The typical mechanism by which a rating ends up on IMDb is that a person
somehow gains an awareness of the film (this has been the major problem
for studios since the end of the studio-theatre model seventy years ago),
enough so to view the film; they are then more likely to rate the movie if
they liked it, or liked it more than expected it, or really hated it. Those
who had low to middling opinions of the film are less likely to rate it,
and so you have the problem of missing data, without the simplifying assumption
of "missing at random."
The Ghostbusters argy bargy (or one of them) is that reviews are suspected to be
coming from people who have not seen the movie. This is possibly a
problem for all reviews on IMDb, though less so for reviews
appearing in streaming services, who know when you have seen a film.

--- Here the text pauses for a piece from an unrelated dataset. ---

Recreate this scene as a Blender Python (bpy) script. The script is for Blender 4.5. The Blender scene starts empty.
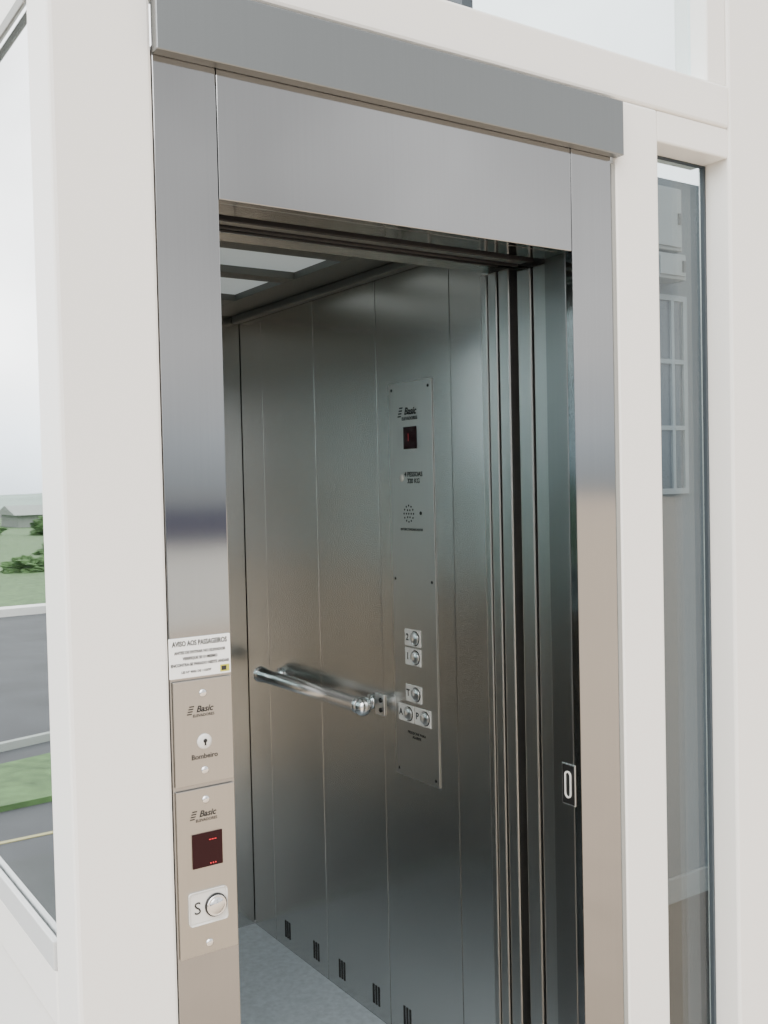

(The other argy bargy is that sexist and racist jerks have been
harassing stars of the new film.)
The analysis on five thirty eight
is informative, but uses information (e.g. age and sex of the reviewers) that is not
widely available, and which is volunteered by the reviewers. Given the
IMDb mirror at my disposal, I can
look for systematic biases for films based on sex, and will do so here.
I …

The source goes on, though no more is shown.